The written consents to the action must be delivered to the corporation for inclusion in the minutes or filing with the corporate records.
B. An action taken by shareholders without a shareholders' meeting must be taken by all shareholders and must be evidenced by written consent of all shareholders of the corporation if any of the following applies:
1. The action involves the election of directors or the removal of one or more directors.
2. The articles of incorporation or bylaws of the corporation require that an action taken by shareholders without a shareholders' meeting must be taken by all shareholders of the corporation.
3. The corporation is an issuing public corporation, as defined in section 10-2701, unless otherwise provided in its articles of incorporation or bylaws.

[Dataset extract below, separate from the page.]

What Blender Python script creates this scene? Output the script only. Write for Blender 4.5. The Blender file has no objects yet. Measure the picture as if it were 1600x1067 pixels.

4. The corporation was formed in this state before August 6, 2016 unless its articles of incorporation or bylaws are amended after August 6, 2016 to provide that any action that is required or allowed to be taken at a shareholders' meeting may be taken without a meeting if there is written consent setting forth the action by the holders of outstanding shares that have at least the minimum number of votes necessary to authorize or take the action at a meeting at which all shares entitled to vote on the action are present and voted.
For the purposes of this paragraph, a corporation that becomes a corporation in this state by domestication, conversion or division before August 6, 2016 is deemed formed in this state before August 6, 2016.
C. The written consents described in subsections A and B of this section include electronic transmission. All written consents must be included in the minutes or filed with the corporate records. The filing must be in a paper format if the minutes are maintained in a paper format and must be in an electronic format if the minutes are maintained in an electronic format.
D. If not otherwise fixed under section 10-703 or 10-707, the record date for determining shareholders entitled to take action without a meeting is the date the first shareholder signs the consent under subsection A or B of this section.
E. A consent signed under this section has the effect of a meeting vote and may be described as such in any document.
F. Unless otherwise specified in the consents, the action is effective on the date that the consents as prescribed by subsection A or B of this section have been delivered to the corporation, except that if chapters 1 through 17 of this title require that notice of proposed actions be given to shareholders not entitled to vote and the action is to be taken by unanimous consent of the shareholders entitled to vote, the effective date is not before ten days after the corporation gives its shareholders not entitled to vote written notice of the proposed action.
The notice must contain or be accompanied by the same material that under chapters 1 through 17 of this title would have been required to be sent to shareholders not entitled to vote in a notice of meeting at which the proposed action would have been submitted to the shareholders for action.
G. Any shareholder may revoke the shareholder's consent by delivering a signed revocation of the consent to the president or secretary before the date that the consents as prescribed by subsection A or B of this section have been delivered to the corporation.
H. Notice of the taking of a corporate action without a meeting must be given within thirty days after the effective date of the corporate action to both of the following:
1. Each shareholder of record on the record date for determining shareholders who are entitled to take the action pursuant to subsection D of this section and who did not consent to the action in writing.
2. Each shareholder who, if the action had been taken at a meeting, would have been entitled to notice of the meeting if the record date for notice of the meeting had been the date that written consents signed by a sufficient number of holders to take the action were delivered to the corporation pursuant to subsection A of this section.